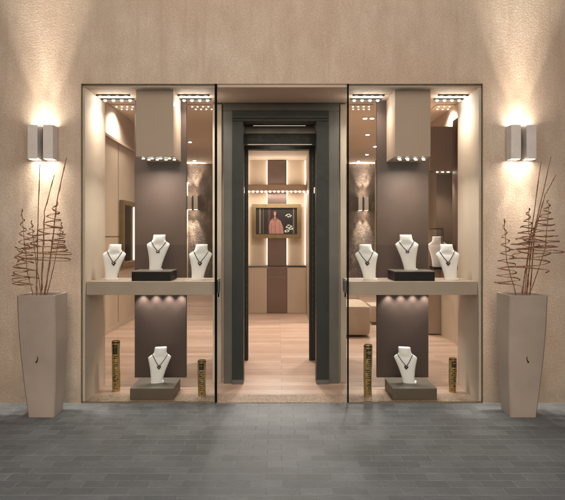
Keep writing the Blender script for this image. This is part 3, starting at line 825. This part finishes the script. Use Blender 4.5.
# tall display cabinet at the right
YK = 3.38
k_ = thing('tall_cabinet', (2.4, YK, 0), 'tall beige display cabinet with a lit shelf niche behind the right window', 'cabinet')
kx0, kx1 = X(428, YK), RWX-.005
obj('body', B(kx0, kx0+.22, YK, YK+.6, .02, 1.0, .006), M['shelf'], k_)
obj('side_panel', B(kx0, kx0+.02, YK, YK+.6, 1.003, 3.2), M['cab'], k_)
obj('back_panel', B(kx0+.021, kx1, YK+.56, YK+.6, 1.003, 3.2), M['brownwall'], k_)
obj('beige_stile', B(kx0+.021, kx0+.13, YK+.02, YK+.06, 1.003, 2.45), M['cab'], k_)
obj('canopy', B(kx0+.021, kx0+.46, YK-.02, YK+.55, 2.46, 3.12, .004), M['canopy'], k_)
obj('shelf', B(kx0+.021, kx1, YK-.25, YK+.55, 1.0, 1.03), M['darkplinth'], k_)
downlights(k_, [(kx0+.06+j*.085, YK+.04, 2.448) for j in range(5)], r=.016)
spot(k_, (kx0+.2, YK+.1, 2.43), (kx0+.2, YK+.25, 0), 25, 120, .7, .04)
bm = nb()
for a, c2, e, f in ((kx0+.13, kx0+.14, .0, .0), (2.36, 2.37, 0, 0)):
    box(bm, a, c2, YK-.24, YK-.23, 1.031, 1.58)
box(bm, kx0+.022, 2.37, YK-.24, YK-.23, 1.581, 1.60); box(bm, kx0+.022, kx0+.03, YK-.229, YK+.0, 1.581, 1.60)
obj('case_frame', bm, M['black'], k_)
b2 = thing('display_bust', (X(437.5, YK-.1), YK-.1, 1.031), 'far white bust in the tall cabinet behind the right window', 'jewellery bust', 'white necklace display busts', R(-20))
obj('torso', bust_bm(), M['white'], b2, smooth=50, world=False); obj('foot', foot_bm(), M['white'], b2, world=False); b2.scale = (1.35,)*3
# gold framed mirror seen edge-on at the right of the dark wall
g_ = thing('gold_screen', (2.7, 9.6, 0), 'narrow gold upright panel beside the dark rough wall behind the right window', 'panel')
xg0, xg1 = X(375.4, 10), X(377.8, 10)
obj('panel', B(xg0, xg1, 10, 10.06, .004, 3.5), M['cab'], g_)
obj('gold_inset', B(xg0+.01, xg1-.01, 9.985, 9.999, Z(250, 10), Z(211, 10)), M['goldframe'], g_)

# ------------------------------------------------------------------ camera, world, light
cam = bpy.data.cameras.new('camera'); co = bpy.data.objects.new('camera', cam); COL.objects.link(co)
co.location = (CX, -5, 1.5); co.rotation_euler = (R(90), 0, 0)
cam.sensor_width = 36; cam.lens = 560/565*36; cam.shift_x = 4.5/565; cam.shift_y = -15/565
cam.clip_start = .05; cam.clip_end = 500
S.camera = co

w = bpy.data.worlds.new('World'); S.world = w; w.use_nodes = True
t = w.node_tree; bg = t.nodes['Background']
sky = t.nodes.new('ShaderNodeTexSky'); sky.sky_type = 'NISHITA'; sky.sun_disc = False
EL, AZ = 32, 180
sky.sun_elevation = R(EL); sky.sun_rotation = R(AZ)
mx = t.nodes.new('ShaderNodeMix'); mx.data_type = 'RGBA'; mx.blend_type = 'MULTIPLY'; mx.inputs[0].default_value = 1
mx.inputs[7].default_value = (1.0, .87, .76, 1)
t.links.new(sky.outputs[0], mx.inputs[6]); t.links.new(mx.outputs[2], bg.inputs[0]); bg.inputs[1].default_value = .155
sun = bpy.data.lights.new('sun', 'SUN'); sun.energy = 1.2; sun.angle = R(85); sun.color = (1, .90, .77)
so = bpy.data.objects.new('sun', sun); COL.objects.link(so)
dv = Vector((math.sin(R(AZ))*math.cos(R(EL)), math.cos(R(AZ))*math.cos(R(EL)), math.sin(R(EL))))
so.rotation_euler = dv.to_track_quat('Z', 'Y').to_euler()

S.view_settings.view_transform = 'Standard'; S.view_settings.look = 'None'; S.view_settings.exposure = 0
S.render.engine = 'CYCLES'; S.cycles.use_denoising = True; S.cycles.max_bounces = 8; S.cycles.transparent_max_bounces = 16
S.cycles.sample_clamp_indirect = 4; S.cycles.caustics_reflective = False; S.cycles.caustics_refractive = False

* WORK TO BE COMPLETED *
Everything from the first line to the line with "10)), M['goldframe'], g_)" must be repeated exactly, and nothing else. Leave the pictures out.

* RESPONSE FOR THIS EXERCISE *
Keep writing the Blender script for this image. This is part 3, starting at line 825. This part finishes the script. Use Blender 4.5.
# tall display cabinet at the right
YK = 3.38
k_ = thing('tall_cabinet', (2.4, YK, 0), 'tall beige display cabinet with a lit shelf niche behind the right window', 'cabinet')
kx0, kx1 = X(428, YK), RWX-.005
obj('body', B(kx0, kx0+.22, YK, YK+.6, .02, 1.0, .006), M['shelf'], k_)
obj('side_panel', B(kx0, kx0+.02, YK, YK+.6, 1.003, 3.2), M['cab'], k_)
obj('back_panel', B(kx0+.021, kx1, YK+.56, YK+.6, 1.003, 3.2), M['brownwall'], k_)
obj('beige_stile', B(kx0+.021, kx0+.13, YK+.02, YK+.06, 1.003, 2.45), M['cab'], k_)
obj('canopy', B(kx0+.021, kx0+.46, YK-.02, YK+.55, 2.46, 3.12, .004), M['canopy'], k_)
obj('shelf', B(kx0+.021, kx1, YK-.25, YK+.55, 1.0, 1.03), M['darkplinth'], k_)
downlights(k_, [(kx0+.06+j*.085, YK+.04, 2.448) for j in range(5)], r=.016)
spot(k_, (kx0+.2, YK+.1, 2.43), (kx0+.2, YK+.25, 0), 25, 120, .7, .04)
bm = nb()
for a, c2, e, f in ((kx0+.13, kx0+.14, .0, .0), (2.36, 2.37, 0, 0)):
    box(bm, a, c2, YK-.24, YK-.23, 1.031, 1.58)
box(bm, kx0+.022, 2.37, YK-.24, YK-.23, 1.581, 1.60); box(bm, kx0+.022, kx0+.03, YK-.229, YK+.0, 1.581, 1.60)
obj('case_frame', bm, M['black'], k_)
b2 = thing('display_bust', (X(437.5, YK-.1), YK-.1, 1.031), 'far white bust in the tall cabinet behind the right window', 'jewellery bust', 'white necklace display busts', R(-20))
obj('torso', bust_bm(), M['white'], b2, smooth=50, world=False); obj('foot', foot_bm(), M['white'], b2, world=False); b2.scale = (1.35,)*3
# gold framed mirror seen edge-on at the right of the dark wall
g_ = thing('gold_screen', (2.7, 9.6, 0), 'narrow gold upright panel beside the dark rough wall behind the right window', 'panel')
xg0, xg1 = X(375.4, 10), X(377.8, 10)
obj('panel', B(xg0, xg1, 10, 10.06, .004, 3.5), M['cab'], g_)
obj('gold_inset', B(xg0+.01, xg1-.01, 9.985, 9.999, Z(250, 10), Z(211, 10)), M['goldframe'], g_)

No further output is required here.